Requirements. Exactly reproduce each line of the listing that follows.

Supplied data.
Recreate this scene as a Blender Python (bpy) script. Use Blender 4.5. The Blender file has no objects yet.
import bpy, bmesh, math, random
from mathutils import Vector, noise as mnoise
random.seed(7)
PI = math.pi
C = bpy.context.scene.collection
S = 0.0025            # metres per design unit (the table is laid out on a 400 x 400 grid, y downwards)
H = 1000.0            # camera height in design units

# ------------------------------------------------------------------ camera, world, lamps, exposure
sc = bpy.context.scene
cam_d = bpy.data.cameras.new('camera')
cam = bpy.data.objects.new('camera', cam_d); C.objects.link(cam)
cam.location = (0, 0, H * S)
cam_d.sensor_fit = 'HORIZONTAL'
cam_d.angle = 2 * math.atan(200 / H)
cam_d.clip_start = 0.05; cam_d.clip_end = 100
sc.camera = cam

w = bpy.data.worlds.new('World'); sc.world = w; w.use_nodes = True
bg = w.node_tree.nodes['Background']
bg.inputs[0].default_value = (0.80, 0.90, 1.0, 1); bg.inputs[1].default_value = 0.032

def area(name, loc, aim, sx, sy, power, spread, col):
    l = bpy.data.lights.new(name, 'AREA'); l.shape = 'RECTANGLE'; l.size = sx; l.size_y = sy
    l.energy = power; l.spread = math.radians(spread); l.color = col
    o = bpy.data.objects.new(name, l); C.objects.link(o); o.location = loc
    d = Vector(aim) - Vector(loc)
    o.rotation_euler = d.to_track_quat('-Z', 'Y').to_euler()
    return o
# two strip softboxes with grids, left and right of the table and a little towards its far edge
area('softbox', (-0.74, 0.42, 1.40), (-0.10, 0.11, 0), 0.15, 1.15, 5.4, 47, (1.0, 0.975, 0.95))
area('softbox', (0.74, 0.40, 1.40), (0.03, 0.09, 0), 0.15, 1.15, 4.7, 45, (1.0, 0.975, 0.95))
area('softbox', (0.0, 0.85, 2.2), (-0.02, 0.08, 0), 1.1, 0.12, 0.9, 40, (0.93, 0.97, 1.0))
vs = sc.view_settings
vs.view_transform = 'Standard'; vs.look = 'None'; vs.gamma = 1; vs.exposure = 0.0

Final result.
Recreate this scene as a Blender Python (bpy) script. Use Blender 4.5. The Blender file has no objects yet.
import bpy, bmesh, math, random
from mathutils import Vector, noise as mnoise
random.seed(7)
PI = math.pi
C = bpy.context.scene.collection
S = 0.0025            # metres per design unit (the table is laid out on a 400 x 400 grid, y downwards)
H = 1000.0            # camera height in design units

# ------------------------------------------------------------------ camera, world, lamps, exposure
sc = bpy.context.scene
cam_d = bpy.data.cameras.new('camera')
cam = bpy.data.objects.new('camera', cam_d); C.objects.link(cam)
cam.location = (0, 0, H * S)
cam_d.sensor_fit = 'HORIZONTAL'
cam_d.angle = 2 * math.atan(200 / H)
cam_d.clip_start = 0.05; cam_d.clip_end = 100
sc.camera = cam

w = bpy.data.worlds.new('World'); sc.world = w; w.use_nodes = True
bg = w.node_tree.nodes['Background']
bg.inputs[0].default_value = (0.80, 0.90, 1.0, 1); bg.inputs[1].default_value = 0.032

def area(name, loc, aim, sx, sy, power, spread, col):
    l = bpy.data.lights.new(name, 'AREA'); l.shape = 'RECTANGLE'; l.size = sx; l.size_y = sy
    l.energy = power; l.spread = math.radians(spread); l.color = col
    o = bpy.data.objects.new(name, l); C.objects.link(o); o.location = loc
    d = Vector(aim) - Vector(loc)
    o.rotation_euler = d.to_track_quat('-Z', 'Y').to_euler()
    return o
# two strip softboxes with grids, left and right of the table and a little towards its far edge
area('softbox', (-0.74, 0.42, 1.40), (-0.10, 0.11, 0), 0.15, 1.15, 5.4, 47, (1.0, 0.975, 0.95))
area('softbox', (0.74, 0.40, 1.40), (0.03, 0.09, 0), 0.15, 1.15, 4.7, 45, (1.0, 0.975, 0.95))
area('softbox', (0.0, 0.85, 2.2), (-0.02, 0.08, 0), 1.1, 0.12, 0.9, 40, (0.93, 0.97, 1.0))
vs = sc.view_settings
vs.view_transform = 'Standard'; vs.look = 'None'; vs.gamma = 1; vs.exposure = 0.0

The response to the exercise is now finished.